To see more of the marks and artifacts Indians left on the state, there no better time than summer to take a road trip and view first-hand the mark that Indians made on our state in the following areas:


Natchez is best known for its collection of antebellum homes, but the city’s history reaches further back than the Old South. The Grand Village of the Natchez Indians served as the center of civilization for the Natchez tribe from AD 1200 to 1729. The Natchez Indians vanished following hostile encounters with French settlers in the 1730s.

Excavated nearly two centuries later, the Grand Village of the Natchez Indians, the location of the historic ceremonial mound center for the Natchez tribe that occupied this site from about 1200 A.D. until 1730, encompasses a ceremonial plaza, burial mounds, reconstructed Indian dwelling and museum. The Grand Village of the Natchez Indians is listed on the Register of National Historic Landmarks.  

Before leaving Natchez, take time to tour some of the city’s antebellum homes and enjoy Natchez Under the Hill, a historic area filled with shops, restaurants and casino gaming.


Travel northeast on the Natchez Trace Parkway, a scenic route first traced out by buffalo, then followed by Indians, traders and early pioneers. Historic markers along the way recount the Trace’s romantic history.  
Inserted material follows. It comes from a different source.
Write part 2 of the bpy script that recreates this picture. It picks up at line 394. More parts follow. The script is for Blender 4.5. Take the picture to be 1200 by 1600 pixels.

About 10 miles outside of Natchez is Emerald Mound, the second largest Indian mound in the United States. This eight-acre, ceremonial earthen structure was built around 1400 A.D.  by ancestors of the Creek, Choctaw and Natchez Indians. Two secondary mounds rest atop the primary mound, and it is believed there were originally a total of four to six secondary mounds that were located along the sides of the primary mound. Artifacts found at nearby Mangum Mound offer a glimpse into the daily life of the first Mississippians.